Everything That’s Wrong With Politics in a Single Headline
Decent, competent, cautious, but Starmer still has to prove he can inspire victory
Well there you go, a Guardian UK headline about Keir Starmer, who happens to be the leader of the Labour Party in Britain. He’s up against Boris Johnson, head of Tory Party and current occupant of #10 Downing as British Prime Minister. Johnson has proven himself over a breathtakingly short period of time to be staggeringly incompetent, indecent in all the current definitions of the term and incautious in both word and deed.
One can but wonder what is meant by inspiring victory? Being less handsome? Not a very high bar in the Boris/Keir competition. Perhaps being somewhat less competent in facing-down either Boris or whatever sweating co-conspirator the great man deems qualified at weekly Prime Minister’s Questions in Parliament. PMQ’s are a standard in British politics. The man’s caution is obvious, as he refutes blather with both consideration and a more than considerable acquaintance with the facts of most matters.
How refreshing an addition Presidential Questions might be when the American Congress was in session to bring our president in to answer inquiries from the opposition.
How possibly can the press, its journalists and writers justify themselves under such circumstances?
Preening themselves over never taking a position, they boldly take one. Not only that, they sneakily take one by innuendo. Just exactly how does one prove he can inspire victory? Presumably by winning, by sending the opposition scuttling off in shame under the glare of reasoned debate. If the British voting public are too fucking dim to recognize the proofs when set before them on a weekly basis, then they deserve the rancid BREXIT stew Boris has prepared for them.
But it is not helpful in these times of the political hysteria on social media and rampant conspiracy theories to further obfuscate the debate by muddying the lines further in the public mind.
The public mind is already under considerable stress
It certainly is (or was) the work of the press to bring clarification.
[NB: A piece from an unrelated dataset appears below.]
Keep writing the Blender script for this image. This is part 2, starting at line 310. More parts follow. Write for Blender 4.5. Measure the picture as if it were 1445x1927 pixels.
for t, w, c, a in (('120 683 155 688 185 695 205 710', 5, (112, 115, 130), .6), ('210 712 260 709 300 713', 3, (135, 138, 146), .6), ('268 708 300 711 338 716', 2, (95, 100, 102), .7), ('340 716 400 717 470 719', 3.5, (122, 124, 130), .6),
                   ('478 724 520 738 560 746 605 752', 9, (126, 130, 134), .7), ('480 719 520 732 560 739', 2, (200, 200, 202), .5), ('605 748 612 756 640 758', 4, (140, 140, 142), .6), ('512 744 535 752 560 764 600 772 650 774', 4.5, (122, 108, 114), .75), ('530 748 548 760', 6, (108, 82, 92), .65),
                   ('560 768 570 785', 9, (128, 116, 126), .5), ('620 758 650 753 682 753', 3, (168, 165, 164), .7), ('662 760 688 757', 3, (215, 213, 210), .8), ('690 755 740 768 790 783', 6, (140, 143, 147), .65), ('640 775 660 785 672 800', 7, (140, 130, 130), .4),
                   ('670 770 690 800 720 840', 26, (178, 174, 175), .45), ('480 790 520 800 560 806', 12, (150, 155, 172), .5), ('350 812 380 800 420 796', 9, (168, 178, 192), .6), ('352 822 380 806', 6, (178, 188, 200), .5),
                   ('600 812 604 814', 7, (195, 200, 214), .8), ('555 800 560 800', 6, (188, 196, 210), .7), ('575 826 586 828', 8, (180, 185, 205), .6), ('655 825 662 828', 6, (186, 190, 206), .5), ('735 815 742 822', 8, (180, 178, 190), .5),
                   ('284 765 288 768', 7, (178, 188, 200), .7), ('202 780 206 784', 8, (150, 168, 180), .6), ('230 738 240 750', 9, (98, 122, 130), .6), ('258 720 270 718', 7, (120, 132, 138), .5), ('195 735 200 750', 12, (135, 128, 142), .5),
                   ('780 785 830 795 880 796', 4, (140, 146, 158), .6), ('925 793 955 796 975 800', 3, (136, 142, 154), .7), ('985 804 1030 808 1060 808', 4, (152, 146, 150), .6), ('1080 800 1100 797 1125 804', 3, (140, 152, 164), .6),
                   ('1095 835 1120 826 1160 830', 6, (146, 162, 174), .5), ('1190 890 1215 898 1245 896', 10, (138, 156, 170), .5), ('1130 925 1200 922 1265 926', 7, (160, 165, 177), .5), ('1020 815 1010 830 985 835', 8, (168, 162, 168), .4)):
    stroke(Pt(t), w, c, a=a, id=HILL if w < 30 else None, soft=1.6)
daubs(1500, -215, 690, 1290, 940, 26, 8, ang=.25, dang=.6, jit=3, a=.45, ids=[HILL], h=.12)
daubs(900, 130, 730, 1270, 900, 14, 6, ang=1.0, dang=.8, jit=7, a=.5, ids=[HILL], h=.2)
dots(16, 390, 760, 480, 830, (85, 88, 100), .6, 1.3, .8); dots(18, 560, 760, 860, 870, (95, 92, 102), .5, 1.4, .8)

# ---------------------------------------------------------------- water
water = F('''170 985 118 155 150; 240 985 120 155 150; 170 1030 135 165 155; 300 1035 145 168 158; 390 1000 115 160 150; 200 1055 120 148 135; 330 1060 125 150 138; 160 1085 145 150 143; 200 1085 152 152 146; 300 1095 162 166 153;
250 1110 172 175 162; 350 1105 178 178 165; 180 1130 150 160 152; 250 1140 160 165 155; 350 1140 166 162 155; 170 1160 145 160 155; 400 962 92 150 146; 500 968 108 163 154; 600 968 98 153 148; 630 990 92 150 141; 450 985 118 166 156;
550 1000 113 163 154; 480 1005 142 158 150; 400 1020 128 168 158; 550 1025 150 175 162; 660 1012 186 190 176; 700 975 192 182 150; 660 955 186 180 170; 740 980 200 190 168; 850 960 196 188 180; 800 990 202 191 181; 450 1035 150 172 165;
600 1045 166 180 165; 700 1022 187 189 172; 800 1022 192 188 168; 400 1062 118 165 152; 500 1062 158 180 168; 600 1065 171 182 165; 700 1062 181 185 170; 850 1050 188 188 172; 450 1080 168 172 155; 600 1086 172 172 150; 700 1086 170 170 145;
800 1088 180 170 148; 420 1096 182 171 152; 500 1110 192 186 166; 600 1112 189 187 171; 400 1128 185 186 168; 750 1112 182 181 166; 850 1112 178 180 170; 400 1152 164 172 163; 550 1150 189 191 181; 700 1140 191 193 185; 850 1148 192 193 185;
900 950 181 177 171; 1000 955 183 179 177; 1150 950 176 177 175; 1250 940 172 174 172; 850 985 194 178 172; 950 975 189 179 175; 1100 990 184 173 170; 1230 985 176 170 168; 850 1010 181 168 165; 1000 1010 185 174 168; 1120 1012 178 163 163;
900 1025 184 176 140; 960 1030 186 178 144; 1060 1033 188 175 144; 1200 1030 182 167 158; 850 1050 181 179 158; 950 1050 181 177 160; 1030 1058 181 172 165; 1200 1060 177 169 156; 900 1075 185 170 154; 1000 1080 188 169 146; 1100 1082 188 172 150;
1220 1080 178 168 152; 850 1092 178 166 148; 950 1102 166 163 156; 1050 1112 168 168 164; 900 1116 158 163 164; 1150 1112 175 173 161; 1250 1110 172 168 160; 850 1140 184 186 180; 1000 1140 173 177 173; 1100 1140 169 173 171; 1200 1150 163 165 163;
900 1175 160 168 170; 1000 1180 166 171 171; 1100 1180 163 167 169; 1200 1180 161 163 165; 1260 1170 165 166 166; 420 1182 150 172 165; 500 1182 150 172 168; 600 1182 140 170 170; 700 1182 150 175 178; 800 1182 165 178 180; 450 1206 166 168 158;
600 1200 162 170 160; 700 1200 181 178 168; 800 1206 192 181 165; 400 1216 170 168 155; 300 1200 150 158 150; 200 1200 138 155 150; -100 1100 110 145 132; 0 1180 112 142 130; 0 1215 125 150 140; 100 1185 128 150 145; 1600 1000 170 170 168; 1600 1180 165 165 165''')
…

Politicians already have obfuscation and plain old lying adequately covered. It’s a fraud on either the British or American public to claim fairness in coverage in a time when fairness itself is inadequately defined. The job of those newspapers and media channels that favor the conservative view to state that clearly and fly their flag bravely into battle.
Liberals once had a case to make for the under-privileged before they lost their way and tried to win votes instead of hearts and minds. The more liberal papers such as the Guardian once supported them, when they made a case worth supporting. To my mind, suggesting that Starmer still has to prove he can inspire victory is a clear message to drop all pretense and make the case for the poor, the homeless, jobless and the institutions that once supported them such as the schools, beleaguered NHS, public transport and whatever other borderline criminalities that have ‘trickled down’ from growing income inequality. That too unclear for you, Keir? Get your shit together, you will never win by trying to emulate a more sensitive and helpful version of the self-centered Tories.
It's simply not done that way and kick Jeremy out while you’re at it, he simply carries too much baggage.
Media cross-dressing is rampant in America as well as Britain
I don’t know a more accurate term for it and if the print and visual media take offense, perhaps they should pay more attention to who they are. When I was young, Chicago had three newspapers; the Chicago Tribune, the Daily News and the Sun-Times. My father used to joke he read the Trib for the right-wing, the Sun-Times for the left and the Daily News for the truth. That was fifty years ago, but when you read the Chicago Tribune you knew what you were getting.
Truth in advertising is a great thing. Today, truth is very much under attack.
I understand Trump supporters and in my mind they have many logical and moral complaints that require further conversation. Same with liberals, upon whose side I feel somewhat more comfortable. But the unsubstantiated name-calling across media venues serves little purpose and merely aggravates claims of fake news. For god’s sake let’s stop this nonsense and identify our armies before we send them into battle.
The raised eyebrow as a slur that cannot be shaken
Bernie Sanders has unmatched support from young voters and small-donors, but of course the polls show he cannot win the nomiination. That’s the raised eyebrow in action and it cost Sanders in 2016, 2018 and 2020. Bernie can’t win. What does that do to support?
Elizabeth Warren had well-defined, well thought-out plans for nearly every ailment afflicting America and kept serving up solutions instead of running for the safety of platitudes. Banks and Wall Street will never allow Warren to win. The raised eyebrow. Not only a raised eyebrow, but a flagrant admission of whose payroll both sides of media caved to. Try to ever get back control of capitalism gone rogue under those circumstances.
I long for the days of William F. Buckley’s National Review, a magazine as well as a TV program that simply bathed itself in conservatism
By god when Buckley let loose his high-toned vocalizations, always looking slightly down his nose at guest as well as audience, you bloody knew where he stood. When Buckley died, the conservative voice died with him and we are beggared today with such thin-soup as Fox News. Because both media and nature abhor a vacuum, logical and well-prepared political punditry turned shrill and, worse than shrill, knowingly with a raised eyebrow.
Actually knowing can’t bear the time requirement for research in a 24-hour news cycle played to an audience with a 5-second memory span.